[mythtv-users] Fedora Myth(TV)ology turns 3

Franco mythtv at email.it
Sun Nov 28 13:43:15 UTC 2004


Hi Jarod,

> Give it a go, see what I missed... :-)
> http://wilsonet.com/mythtv/fcmyth.php

while I'm happy you continue keeping your on-line guide
up-to-date (many people, like me, would NOT have a working
mythbox without your guide), I have some doubts and a general
question.

I see that you are going to discontinue your FC2 guide, the same
way as you did with your FC1 guide. This means that first or later
we will all need to switch to FC3. (see below)

So my question is: was it really necessary to switch to FC3 ?
And then to FC4, etc etc?

We all know that each subsequent release of the software
has higher hardware requirements and makes things slower
unless you have a faster CPU. Linux isn't anymore an OS
that runs with a 386, 4 MB of RAM and a 20 MB HD (though some 
READMEs still floating around say this).
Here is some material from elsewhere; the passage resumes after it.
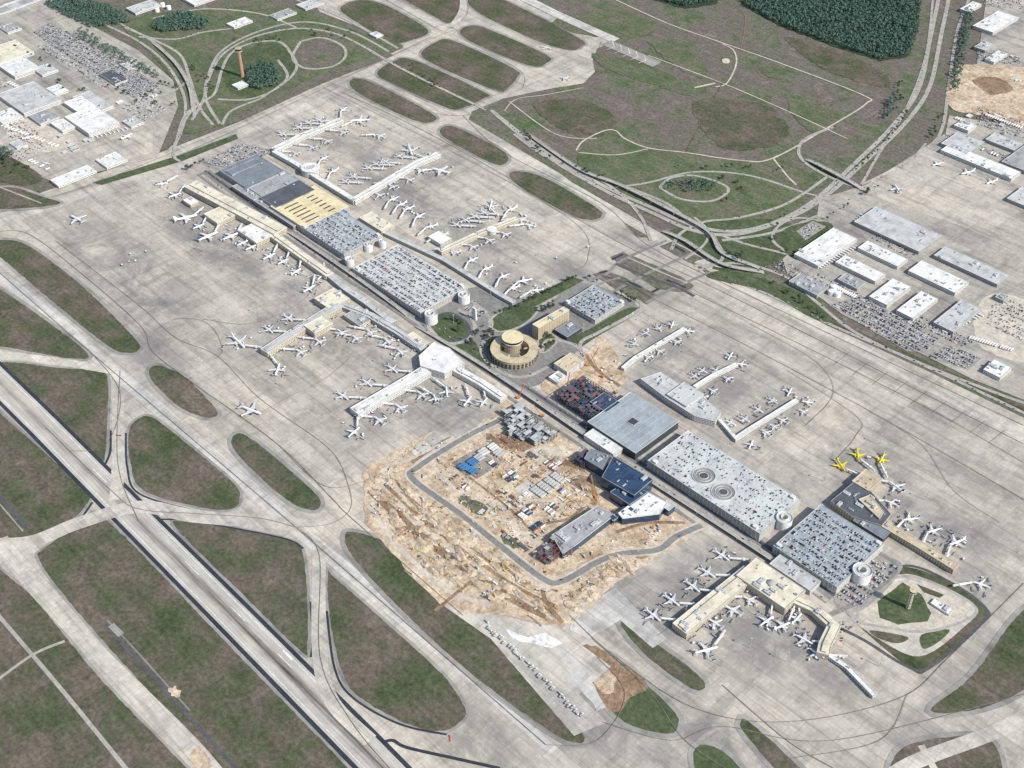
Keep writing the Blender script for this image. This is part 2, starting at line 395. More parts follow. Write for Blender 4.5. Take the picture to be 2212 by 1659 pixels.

The recommended
partitioning scheme always changes (e.g. the /boot partition
was 4 MB, then 24 MB, now FC1/2 complain at installation
if you don't have at least a 100 MB /boot part.)
I you try to install a release by upgrading it may fail 
if you don't have "enough" free space on the disk ("enough"
was 20 MB, 150 MB, now is 800 MB or so) and a failed upgrade
often leaves you with a dead box.

In a few words: a mythbox which was designed with certain 
hardware specifications, won't be able to be upgraded FOREVER
with new versions of the OS.

If you try to do so, the upgrade will be every time trickier than 
previous time, the machine slower, etc, till the point 
it will be phisically impossible to further upgrade the OS
(unless changing the hardware) while the machine being unusably
slow.

We all know this process and usually change the machine or deeply
renew the hardware when this point comes.

However, when I designed/buyed the hardware for my mythbox,
it seems the guidelines (on this list, on myth site, etc.)
were to use the minimum hardware that was sufficient to have 
myth running. Every time a new guy posts his design of his
perspective box on the list, the answers are always like:
"NO! Use less RAM, use less CPU power!" etc. etc.

Which is correct, if we want to build boxes that are 
low power / low heat / low noise / low cost.

But then, most of the myth boxes which were built by following
the guidelines are already way under the specifications of the
average entry level PC you can buy in a shop today.

(Ehmmm... I would not like to be flamed for this, but I also
think that the approach of constantly installing software
which is always bigger & heavier till the point you have to
change the hardware and then install new software etc. etc.,
is a bit Microsoftish, and if we are all on this mailing list
is because we don't want this, otherwise we could use 
the PVR350 & stuff under windows without suffering for driver
implementation etc.)

So, back to the point:

If you abandon FC2 (as well as FC1) users on their own,
first or later they will fall in one or more of these:

- their mythbox will die during an upgrade  (*)
- they will have to stop upgrading and renounce to
  subsequent versions of myth
- they will have to switch to FC3, FC4, etc., to be helped by
  your guide
- they will need to change the hardware

Of course I'm not asking you to maintain multiple HOWTOs,
one for each OS version. What I'm saying is that, in a perspective view,
we should fix an OS version which is suitable even for the 
lower-end mythboxes (according to the initial hw guidelines on myth site
and on the mailing list) and work on that. No more OS upgrades.
We should not reach the point where people is forced to change
the hardware to follow your guide or left on their own if they don't.

Of course, your guide users are mostly people like me who would
not have a working mythbox without your guide. People who can manage
a mythbox on their own, are not users of your guide, right? :-)

There are "thousand & thousand" :-) of myth boxes out there which,
like mine, were built using the list guidelines and rely on your
guide to survive :-)

Cheers,
Franco

(*) It is already happening that one time out of two I issue
the apt-get dist-upgrade command, my box stop working and I
have to re-do all the procedure on your guide, from scratch, to
get it working again.
But, if the reason it stops working is due to some required changes
to modprobe.conf (or whatever) undocumented in your guide,
my box will just be lost.
I already see postings of people on the list, who ask how to
revert their box to a previous known-to-work version of the software....
which is not that simple if you use the recommended apt-get mechanism.